Пришлось подчиниться отцовской воле, но, можно сказать, с сохранением своих позиций. Золотой медалист, он поступил в юридический и литературный вузы, сперва — в первый, потом — во второй. Это удваивало нагрузку, а в связи с необходимостью подработок — утраивало. Если учитывать стихописание, хождение в литкружок и другие литературные тропы, вплоть до группового выступления в писательском клубе, можно говорить об удесятерении взваленного на себя груза.

В одном из писем Миши Кульчицкого родным в Харьков сказано: «Боря болеет, так как расшатал здоровье голодовками в прошлом году. Лежит».

В тех хождениях практически не было редакций. В конце его сборника «Время» (1959) в справке «Об авторе» сказано (видимо, со слов самого Слуцкого): «Впервые напечатался в 1941 году в журнале “Октябрь” (№ 3, стихотворение “Маяковский на трибуне”)». Единственное это стихотворение было опубликовано журналом в подборке «Поэзия студентов Москвы». Подборку открывал Анисим Кронгауз «Стихами о Сталине». Затем шли: М. Кульчицкий — «Самое такое...», Б. Слуцкий — «Маяковский на трибуне», С. Наровчатов — «Семён Дежнев», Д. Кауфман (в будущем Самойлов) — «Охота на мамонта».

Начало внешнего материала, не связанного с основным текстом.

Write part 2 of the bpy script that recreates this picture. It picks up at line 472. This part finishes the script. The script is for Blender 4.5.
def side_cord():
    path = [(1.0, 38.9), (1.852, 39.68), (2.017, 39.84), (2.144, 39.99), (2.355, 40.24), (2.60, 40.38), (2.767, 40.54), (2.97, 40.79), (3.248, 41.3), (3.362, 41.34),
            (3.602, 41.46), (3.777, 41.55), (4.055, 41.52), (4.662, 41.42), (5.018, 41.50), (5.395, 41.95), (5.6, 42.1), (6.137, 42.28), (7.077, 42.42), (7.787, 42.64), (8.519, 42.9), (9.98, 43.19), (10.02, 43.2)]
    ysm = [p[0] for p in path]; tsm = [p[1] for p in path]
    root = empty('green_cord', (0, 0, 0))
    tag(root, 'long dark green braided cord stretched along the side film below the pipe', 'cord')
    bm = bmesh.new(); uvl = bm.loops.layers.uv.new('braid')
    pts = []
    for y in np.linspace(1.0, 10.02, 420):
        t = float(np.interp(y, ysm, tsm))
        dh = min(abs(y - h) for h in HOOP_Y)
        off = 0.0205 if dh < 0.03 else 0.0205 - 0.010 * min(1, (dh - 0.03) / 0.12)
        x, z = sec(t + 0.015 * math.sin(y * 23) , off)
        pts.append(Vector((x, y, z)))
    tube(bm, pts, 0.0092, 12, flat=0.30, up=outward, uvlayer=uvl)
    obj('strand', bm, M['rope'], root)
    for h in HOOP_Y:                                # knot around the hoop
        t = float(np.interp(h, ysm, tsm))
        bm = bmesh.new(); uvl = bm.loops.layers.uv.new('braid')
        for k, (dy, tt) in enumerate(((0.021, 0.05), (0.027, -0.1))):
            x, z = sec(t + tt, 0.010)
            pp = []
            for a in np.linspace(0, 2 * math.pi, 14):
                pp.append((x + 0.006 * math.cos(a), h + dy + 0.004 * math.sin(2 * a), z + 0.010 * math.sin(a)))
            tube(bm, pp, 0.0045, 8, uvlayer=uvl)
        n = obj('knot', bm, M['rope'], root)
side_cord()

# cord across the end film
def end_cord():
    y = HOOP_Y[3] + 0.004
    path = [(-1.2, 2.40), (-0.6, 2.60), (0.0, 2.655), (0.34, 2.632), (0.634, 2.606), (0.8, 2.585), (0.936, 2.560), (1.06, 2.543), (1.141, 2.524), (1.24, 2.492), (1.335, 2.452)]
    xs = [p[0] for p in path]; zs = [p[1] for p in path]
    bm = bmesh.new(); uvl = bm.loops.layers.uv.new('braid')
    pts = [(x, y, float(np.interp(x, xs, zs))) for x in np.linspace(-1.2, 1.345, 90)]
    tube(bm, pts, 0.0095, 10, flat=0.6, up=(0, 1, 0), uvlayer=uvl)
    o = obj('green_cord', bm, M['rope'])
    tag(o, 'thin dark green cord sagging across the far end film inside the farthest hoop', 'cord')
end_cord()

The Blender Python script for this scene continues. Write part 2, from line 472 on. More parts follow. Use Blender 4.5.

На публикацию молодых откликнулась в «Литературной газете» зрелая поэтесса Аделина Адалис, последняя любовь Валерия Брюсова. Раздолбав, другого слова не подберёшь, почти всех, она великодушно сообщила urbi et orbi[5] о приходе в советскую литературу нового поэтического поколения.


Первая публикация была лишь минимальной вершинкой айсберга. Слуцкий писал беспрерывно, и это было связано с любовью к Вике Левитиной, сокурснице-юристке. Ей он показывал плоды своих вдохновений, из которых она узнавала о яростной преданности Революции, о беспощадности к врагам, о хождении по лезвию в чекистской тематике, о подавленной еврейской ноте, о жажде славы наконец. Она сохранила те стихи и всё помнила.


Не верьте командарму в сорок лет.

Когда он командарм второго ранга!

В нём буйствует густых желаний брага.

Он славу знал.

Ту суету сует.

Ту форму экономии казны.

Ту счастья узаконенную форму,

Которую мы презирать должны!

Которой бредим тайно и упорно!

Он на чужих триумфах молча чах —

Чужая слава мимо просквозила

И только запах женский свой забыла,

Как забывают песню на губах!

И командарм — хоть на смерть,

хоть в тюрьму.

Чтоб в том ли, в сем официальном зале

Плохая музыка казённый гимн сыграла —

Ему, ему, ему лишь одному!

Весна 1941


Это отрывок из таинственной поэмы, поныне никому не известной, поскольку она была наверняка уничтожена автором, если и дописана. Словцо «брага» пролилось в этот текст, безусловно, из пенистой чаши Николая Тихонова — сборника «Брага».